DPI and PPI are different terms changing DPI is possible to certain limits but ppi cannot be changes to give a idea let me explain .
A pixel is the smallest indivisible unit of information in a digital image. Pixels may be displayed, or they may be printed, but you can't divide pixels into smaller pieces to get more information. How many channels and bits per channel make up one pixel is the measure of how subtle the information in a pixel may be, but the basic fact is that 1 pixel the smallest increment of information in an image. If you do video, you know that pixels don't have to be square -- they are non-square in all older video formats. Square or not, a pixel is still the smallest unit of a picture.
An inch is a unit of linear measurement on a surface, which could be a screen or a piece of paper.
A dot is, well, a dot. It can be a dot on a screen, or it can be a dot produced by a printhead. Like pixels, dots are atomic. They're either there, or they're not. How much fine detail a screen can display depends on how close the dots are (what they used to call "dot pitch" in the old CRT days). How small the dots are from an inkjet, a laser printer or an imagesetter determines how much fine detail it can reproduce.
Dots per inch is fairly easy. A screen has so many dots (each comprising R, G and B elements) per inch of screen. It's the same on paper. A 1200 dpi printer can lay down 1200 dots in one linear inch. In describing screen detail or printer output, dots per inch is the correct term.
PPI is where the confusion comes in. An image has so many pixels. Its metadata contains an output size in inches, cm, mm, M&Ms, whatever. It's the width in pixels divided by the output width in the metadata that "per inch" comes from. So the same image with different metadata may be 72 ppi, 150 ppi or 8000 ppi. The image information is the same; all that's changed is the metadata.

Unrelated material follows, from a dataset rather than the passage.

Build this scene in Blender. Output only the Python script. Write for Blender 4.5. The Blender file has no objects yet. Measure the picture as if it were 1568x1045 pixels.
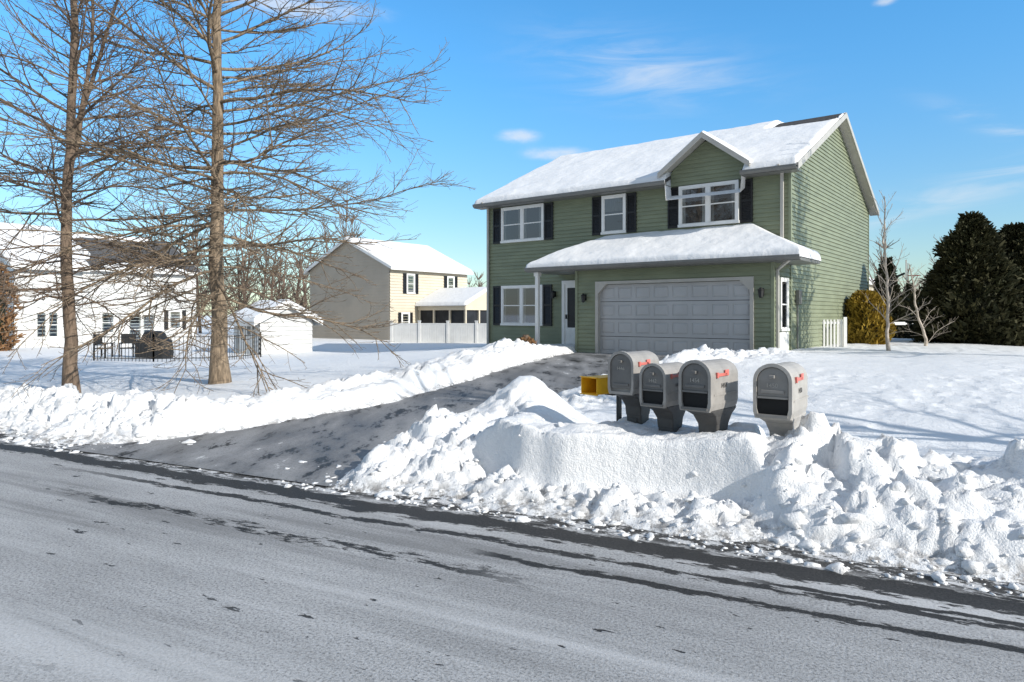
import bpy, math, numpy as np
from mathutils import Vector
rad=math.radians
R=np.random.RandomState
scene=bpy.context.scene
COL=scene.collection

# ------------------------------------------------------------ node helpers
class NT:
    def __init__(s,tree): s.t=tree; s.l=tree.links
    def n(s,typ,props=None,**inp):
        nd=s.t.nodes.new(typ)
        for k,v in (props or {}).items(): setattr(nd,k,v)
        for k,v in inp.items():
            s.set(nd.inputs[k.replace('_',' ')],v)
        return nd
    def set(s,sock,v):
        if isinstance(v,bpy.types.NodeSocket): s.l.new(v,sock)
        elif isinstance(v,bpy.types.Node): s.l.new(v.outputs[0],sock)
        else: sock.default_value=v
    def m(s,op,a,b=0.0,c=0.0,clamp=False):
        nd=s.n('ShaderNodeMath',{'operation':op,'use_clamp':clamp}); s.set(nd.inputs[0],a); s.set(nd.inputs[1],b); s.set(nd.inputs[2],c); return nd.outputs[0]
    def mr(s,v,a,b,c=0.0,d=1.0,smooth=True):
        nd=s.n('ShaderNodeMapRange',{'interpolation_type':'SMOOTHSTEP' if smooth else 'LINEAR'})
        s.set(nd.inputs['Value'],v)
        for k,x in zip(('From Min','From Max','To Min','To Max'),(a,b,c,d)): s.set(nd.inputs[k],x)
        return nd.outputs[0]
    def mix(s,f,a,b,bt='MIX'):
        nd=s.n('ShaderNodeMix',{'data_type':'RGBA','blend_type':bt})
        s.set(nd.inputs[0],f); s.set(nd.inputs[6],a); s.set(nd.inputs[7],b); return nd.outputs[2]
    def noise(s,vec,scale,detail=3.0,rough=.55,dist=0.0):
        nd=s.n('ShaderNodeTexNoise',Scale=scale,Detail=detail,Roughness=rough,Distortion=dist)
        if vec is not None: s.set(nd.inputs['Vector'],vec)
        return nd.outputs[0]
    def mapping(s,vec,scale=(1,1,1),loc=(0,0,0),rot=(0,0,0)):
        nd=s.n('ShaderNodeMapping'); s.set(nd.inputs['Vector'],vec)
        nd.inputs['Scale'].default_value=scale; nd.inputs['Location'].default_value=loc; nd.inputs['Rotation'].default_value=rot
        return nd.outputs[0]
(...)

A quick and easy demo that somewhat illustrates the point is to make some marks on a piece of elastic, say five to an inch. Stretch the elastic to twice its length. The number of marks hasn't changed, even though the "marks per inch" is now 2.5.

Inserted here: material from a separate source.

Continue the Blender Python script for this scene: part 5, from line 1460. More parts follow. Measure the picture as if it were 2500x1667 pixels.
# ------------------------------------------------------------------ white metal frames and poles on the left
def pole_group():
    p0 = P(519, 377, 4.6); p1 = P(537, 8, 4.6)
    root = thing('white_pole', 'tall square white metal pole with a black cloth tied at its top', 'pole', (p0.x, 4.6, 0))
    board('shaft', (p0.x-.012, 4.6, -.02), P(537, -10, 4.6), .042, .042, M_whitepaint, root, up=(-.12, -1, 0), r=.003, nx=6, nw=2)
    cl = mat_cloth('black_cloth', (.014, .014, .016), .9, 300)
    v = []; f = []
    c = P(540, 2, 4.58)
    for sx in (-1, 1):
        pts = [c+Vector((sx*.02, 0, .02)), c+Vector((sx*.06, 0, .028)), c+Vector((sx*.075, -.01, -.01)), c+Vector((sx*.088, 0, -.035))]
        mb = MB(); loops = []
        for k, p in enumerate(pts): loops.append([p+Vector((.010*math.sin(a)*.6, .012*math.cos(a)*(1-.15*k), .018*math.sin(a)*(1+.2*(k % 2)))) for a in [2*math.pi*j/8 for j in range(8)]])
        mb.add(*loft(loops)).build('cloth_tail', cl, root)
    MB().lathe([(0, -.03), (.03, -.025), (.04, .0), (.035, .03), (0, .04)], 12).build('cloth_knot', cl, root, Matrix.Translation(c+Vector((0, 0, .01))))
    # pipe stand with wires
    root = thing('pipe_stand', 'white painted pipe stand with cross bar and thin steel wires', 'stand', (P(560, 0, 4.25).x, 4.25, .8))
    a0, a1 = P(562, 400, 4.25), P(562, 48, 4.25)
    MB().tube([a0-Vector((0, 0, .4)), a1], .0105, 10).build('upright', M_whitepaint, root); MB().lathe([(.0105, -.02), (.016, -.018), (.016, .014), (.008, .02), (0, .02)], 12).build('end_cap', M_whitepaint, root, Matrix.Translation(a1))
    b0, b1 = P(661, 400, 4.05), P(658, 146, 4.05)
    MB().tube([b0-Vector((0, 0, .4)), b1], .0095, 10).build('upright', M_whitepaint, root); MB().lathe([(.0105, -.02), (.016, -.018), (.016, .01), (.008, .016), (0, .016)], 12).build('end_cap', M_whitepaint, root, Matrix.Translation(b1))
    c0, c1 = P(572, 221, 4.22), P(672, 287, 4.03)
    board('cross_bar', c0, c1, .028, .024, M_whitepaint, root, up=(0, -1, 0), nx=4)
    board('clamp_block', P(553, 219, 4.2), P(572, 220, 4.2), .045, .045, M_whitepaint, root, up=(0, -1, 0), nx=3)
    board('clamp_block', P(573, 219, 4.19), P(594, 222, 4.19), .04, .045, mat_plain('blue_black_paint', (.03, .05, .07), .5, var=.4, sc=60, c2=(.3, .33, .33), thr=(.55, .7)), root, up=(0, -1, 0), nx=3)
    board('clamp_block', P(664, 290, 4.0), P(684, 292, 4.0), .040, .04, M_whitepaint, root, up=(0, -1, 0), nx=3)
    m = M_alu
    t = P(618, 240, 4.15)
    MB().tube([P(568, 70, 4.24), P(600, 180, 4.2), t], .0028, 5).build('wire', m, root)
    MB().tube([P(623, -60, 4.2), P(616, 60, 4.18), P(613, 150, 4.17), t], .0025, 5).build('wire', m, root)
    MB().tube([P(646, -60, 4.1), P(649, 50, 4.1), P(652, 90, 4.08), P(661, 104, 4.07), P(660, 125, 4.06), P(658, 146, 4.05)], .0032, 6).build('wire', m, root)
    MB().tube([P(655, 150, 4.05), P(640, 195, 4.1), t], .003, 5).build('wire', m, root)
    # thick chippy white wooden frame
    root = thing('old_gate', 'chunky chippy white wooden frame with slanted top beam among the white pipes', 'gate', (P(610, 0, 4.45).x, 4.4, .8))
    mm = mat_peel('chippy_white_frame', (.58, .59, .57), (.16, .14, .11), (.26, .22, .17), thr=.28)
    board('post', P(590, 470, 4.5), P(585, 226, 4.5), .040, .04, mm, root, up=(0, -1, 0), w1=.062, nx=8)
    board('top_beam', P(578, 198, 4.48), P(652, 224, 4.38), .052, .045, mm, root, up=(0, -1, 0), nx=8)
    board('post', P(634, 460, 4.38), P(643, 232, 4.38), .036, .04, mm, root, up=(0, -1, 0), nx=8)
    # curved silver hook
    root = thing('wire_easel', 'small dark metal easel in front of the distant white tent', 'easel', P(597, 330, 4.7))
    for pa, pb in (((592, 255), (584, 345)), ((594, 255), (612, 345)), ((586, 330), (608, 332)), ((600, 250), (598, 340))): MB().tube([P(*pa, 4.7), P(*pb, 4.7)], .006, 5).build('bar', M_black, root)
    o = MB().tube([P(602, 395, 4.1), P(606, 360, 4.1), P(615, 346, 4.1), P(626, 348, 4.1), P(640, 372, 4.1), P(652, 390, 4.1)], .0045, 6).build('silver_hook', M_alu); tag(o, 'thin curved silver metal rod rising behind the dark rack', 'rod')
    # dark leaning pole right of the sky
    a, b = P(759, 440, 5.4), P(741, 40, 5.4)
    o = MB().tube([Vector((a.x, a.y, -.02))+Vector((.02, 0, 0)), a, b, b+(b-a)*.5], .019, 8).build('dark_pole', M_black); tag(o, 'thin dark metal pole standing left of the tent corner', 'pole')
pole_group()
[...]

You can see this in Photoshop if you turn off Resample Image and change the size. The ppi value changes to reflect how small the pixels must be reproduced in order to hit the measurement value in inches/cm/mm etc. Note that in this case the Pixels fields are disabled. You can't change those values unless you resample.
Mass confusion entered in when image pixels were mapped to screen dots in web browsers. A 200 pixel image shows up as 200 pixels in a browser. How large it is, measured with a ruler, depends on the dots per inch of the screen. The image metadata might say it's 200 ppi or 72 ppi or 1 ppi, it will still occupy exactly 200 screen dots. The world remains fixated on "72 ppi for the web," so the question of "what's the right resolution for web images" keeps coming up, and the correct answer, "it doesn't matter," keeps being supplied ad nauseam.
If you're still with me, there's one last step that brings the two together.
A 720-pixels-wide image at 10 physical inches wide has a resolution of 72 pixels per inch. If you print it on a 1200 dpi printer, there will be 1200 dots per inch on the paper, but the image is still 72 pixels per inch. That's why it looks like crap. On the other hand, a 7200 pixels wide image printed at 1 inch wide will exceed the resolution of our 1200 dpi printer. Photoshop (let's say) and the printer driver decide which pixels to throw away and which to actually print. Some of the printed dots will be averaged among adjacent image pixels, but, regardless, some of the image information has to be thrown away. The output will be 1200 dpi, but the resolution of the printed image will have been reduced to at most 1200 dpi by the software.
So changing DPI is just like changing resolution on PC..but the phone PPI will be same as it is in the hardware..?? Can we feel phone with 180ppi and 440 PPI as different from each other while using?